REQUEST →
Return only the lines running from the top of the entries to the line with "lo.location = P(701, 236, 11.2)", inclusive, exactly as written.
══ RECORD EXCERPTS
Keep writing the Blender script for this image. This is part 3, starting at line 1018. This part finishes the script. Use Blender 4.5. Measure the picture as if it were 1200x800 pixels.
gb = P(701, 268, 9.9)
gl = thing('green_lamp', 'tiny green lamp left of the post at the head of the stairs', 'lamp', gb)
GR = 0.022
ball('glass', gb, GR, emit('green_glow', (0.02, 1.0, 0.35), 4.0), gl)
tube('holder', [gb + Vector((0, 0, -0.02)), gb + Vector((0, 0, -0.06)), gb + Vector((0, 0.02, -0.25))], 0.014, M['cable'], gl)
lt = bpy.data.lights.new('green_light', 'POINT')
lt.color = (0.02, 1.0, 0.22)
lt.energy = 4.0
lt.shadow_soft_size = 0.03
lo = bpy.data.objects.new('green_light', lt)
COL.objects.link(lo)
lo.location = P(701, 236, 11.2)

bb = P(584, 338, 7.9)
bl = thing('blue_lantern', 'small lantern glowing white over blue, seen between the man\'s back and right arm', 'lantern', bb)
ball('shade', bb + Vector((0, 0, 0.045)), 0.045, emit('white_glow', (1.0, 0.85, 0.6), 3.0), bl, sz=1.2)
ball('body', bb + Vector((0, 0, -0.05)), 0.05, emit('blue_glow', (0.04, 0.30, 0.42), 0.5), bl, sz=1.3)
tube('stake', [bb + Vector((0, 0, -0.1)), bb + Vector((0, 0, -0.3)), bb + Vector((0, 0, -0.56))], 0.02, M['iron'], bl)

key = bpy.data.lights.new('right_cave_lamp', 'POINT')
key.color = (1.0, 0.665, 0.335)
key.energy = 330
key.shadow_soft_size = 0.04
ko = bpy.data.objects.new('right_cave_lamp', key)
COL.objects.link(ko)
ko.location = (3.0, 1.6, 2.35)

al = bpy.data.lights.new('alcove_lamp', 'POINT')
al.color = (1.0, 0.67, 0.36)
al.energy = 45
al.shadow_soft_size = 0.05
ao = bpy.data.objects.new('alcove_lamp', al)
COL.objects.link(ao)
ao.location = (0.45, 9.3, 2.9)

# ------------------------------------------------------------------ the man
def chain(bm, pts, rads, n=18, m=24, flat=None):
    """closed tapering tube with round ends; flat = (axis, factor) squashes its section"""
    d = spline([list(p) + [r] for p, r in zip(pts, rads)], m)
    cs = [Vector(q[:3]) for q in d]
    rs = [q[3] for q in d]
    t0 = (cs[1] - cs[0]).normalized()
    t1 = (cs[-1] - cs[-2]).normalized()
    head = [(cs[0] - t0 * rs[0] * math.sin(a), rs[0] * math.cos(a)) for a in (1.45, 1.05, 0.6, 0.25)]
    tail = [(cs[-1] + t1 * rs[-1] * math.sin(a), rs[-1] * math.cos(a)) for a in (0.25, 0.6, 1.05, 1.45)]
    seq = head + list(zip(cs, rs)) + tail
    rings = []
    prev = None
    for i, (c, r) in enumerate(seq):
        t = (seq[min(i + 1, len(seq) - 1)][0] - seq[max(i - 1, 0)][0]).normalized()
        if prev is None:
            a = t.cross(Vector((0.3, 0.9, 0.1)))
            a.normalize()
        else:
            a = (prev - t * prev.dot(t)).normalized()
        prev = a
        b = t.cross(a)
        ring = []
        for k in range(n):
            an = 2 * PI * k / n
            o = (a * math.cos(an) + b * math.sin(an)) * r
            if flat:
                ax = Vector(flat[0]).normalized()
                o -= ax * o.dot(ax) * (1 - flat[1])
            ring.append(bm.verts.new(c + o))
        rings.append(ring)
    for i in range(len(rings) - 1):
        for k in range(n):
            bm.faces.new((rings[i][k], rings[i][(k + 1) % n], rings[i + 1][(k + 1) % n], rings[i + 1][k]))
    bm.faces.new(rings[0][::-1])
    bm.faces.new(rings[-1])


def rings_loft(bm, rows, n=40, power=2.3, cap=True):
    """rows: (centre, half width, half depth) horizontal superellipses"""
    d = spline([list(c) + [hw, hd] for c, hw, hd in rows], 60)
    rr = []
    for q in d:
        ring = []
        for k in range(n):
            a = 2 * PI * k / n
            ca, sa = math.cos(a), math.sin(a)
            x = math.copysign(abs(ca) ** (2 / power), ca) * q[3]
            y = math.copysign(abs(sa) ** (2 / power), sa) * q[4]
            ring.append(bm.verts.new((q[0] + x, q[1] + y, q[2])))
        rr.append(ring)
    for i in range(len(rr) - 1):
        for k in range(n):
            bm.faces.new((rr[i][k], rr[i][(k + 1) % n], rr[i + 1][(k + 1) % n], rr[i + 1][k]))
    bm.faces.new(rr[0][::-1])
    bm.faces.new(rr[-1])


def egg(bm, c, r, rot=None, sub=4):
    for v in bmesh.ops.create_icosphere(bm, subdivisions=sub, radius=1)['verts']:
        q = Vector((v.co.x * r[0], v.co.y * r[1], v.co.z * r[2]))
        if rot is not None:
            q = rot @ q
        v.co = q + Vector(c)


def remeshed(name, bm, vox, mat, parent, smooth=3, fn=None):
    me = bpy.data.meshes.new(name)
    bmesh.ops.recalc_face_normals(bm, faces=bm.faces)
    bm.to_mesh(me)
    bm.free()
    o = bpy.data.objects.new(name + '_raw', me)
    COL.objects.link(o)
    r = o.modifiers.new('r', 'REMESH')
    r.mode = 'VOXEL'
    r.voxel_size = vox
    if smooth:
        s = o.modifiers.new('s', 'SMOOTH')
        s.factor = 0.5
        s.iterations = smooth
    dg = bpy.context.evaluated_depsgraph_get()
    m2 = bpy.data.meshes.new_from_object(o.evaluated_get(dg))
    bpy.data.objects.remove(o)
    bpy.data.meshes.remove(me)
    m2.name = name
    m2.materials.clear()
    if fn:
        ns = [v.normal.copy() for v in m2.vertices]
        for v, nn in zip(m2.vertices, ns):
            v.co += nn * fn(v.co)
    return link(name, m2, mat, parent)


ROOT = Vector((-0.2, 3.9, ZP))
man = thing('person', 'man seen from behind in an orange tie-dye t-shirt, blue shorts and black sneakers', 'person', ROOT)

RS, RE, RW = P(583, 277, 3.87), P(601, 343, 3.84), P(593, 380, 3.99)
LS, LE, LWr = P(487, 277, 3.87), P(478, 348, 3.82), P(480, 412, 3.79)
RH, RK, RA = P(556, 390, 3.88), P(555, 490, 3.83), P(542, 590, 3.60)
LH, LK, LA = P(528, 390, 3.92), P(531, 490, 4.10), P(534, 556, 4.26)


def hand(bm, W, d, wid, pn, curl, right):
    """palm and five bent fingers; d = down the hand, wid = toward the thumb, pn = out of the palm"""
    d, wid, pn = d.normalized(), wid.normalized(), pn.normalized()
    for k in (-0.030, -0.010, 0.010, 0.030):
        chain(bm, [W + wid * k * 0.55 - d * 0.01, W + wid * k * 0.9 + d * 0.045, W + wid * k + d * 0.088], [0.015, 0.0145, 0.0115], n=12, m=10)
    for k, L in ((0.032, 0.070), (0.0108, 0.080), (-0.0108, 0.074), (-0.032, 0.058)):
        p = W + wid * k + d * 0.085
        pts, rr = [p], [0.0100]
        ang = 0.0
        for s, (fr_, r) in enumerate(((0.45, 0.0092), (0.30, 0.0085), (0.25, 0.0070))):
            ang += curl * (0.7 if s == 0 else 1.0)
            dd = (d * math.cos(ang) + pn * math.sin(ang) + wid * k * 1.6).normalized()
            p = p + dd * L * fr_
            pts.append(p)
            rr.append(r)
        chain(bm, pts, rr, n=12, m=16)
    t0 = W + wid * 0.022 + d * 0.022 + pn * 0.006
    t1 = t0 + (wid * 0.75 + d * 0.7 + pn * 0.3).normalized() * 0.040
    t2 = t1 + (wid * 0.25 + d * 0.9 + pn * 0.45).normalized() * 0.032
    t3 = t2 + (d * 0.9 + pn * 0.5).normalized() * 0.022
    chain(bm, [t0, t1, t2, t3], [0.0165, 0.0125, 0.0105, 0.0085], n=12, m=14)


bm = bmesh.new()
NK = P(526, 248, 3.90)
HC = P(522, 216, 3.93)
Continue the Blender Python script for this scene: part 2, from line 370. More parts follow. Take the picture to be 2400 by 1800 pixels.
════
OUTPUT →
Keep writing the Blender script for this image. This is part 3, starting at line 1018. This part finishes the script. Use Blender 4.5. Measure the picture as if it were 1200x800 pixels.
gb = P(701, 268, 9.9)
gl = thing('green_lamp', 'tiny green lamp left of the post at the head of the stairs', 'lamp', gb)
GR = 0.022
ball('glass', gb, GR, emit('green_glow', (0.02, 1.0, 0.35), 4.0), gl)
tube('holder', [gb + Vector((0, 0, -0.02)), gb + Vector((0, 0, -0.06)), gb + Vector((0, 0.02, -0.25))], 0.014, M['cable'], gl)
lt = bpy.data.lights.new('green_light', 'POINT')
lt.color = (0.02, 1.0, 0.22)
lt.energy = 4.0
lt.shadow_soft_size = 0.03
lo = bpy.data.objects.new('green_light', lt)
COL.objects.link(lo)
lo.location = P(701, 236, 11.2)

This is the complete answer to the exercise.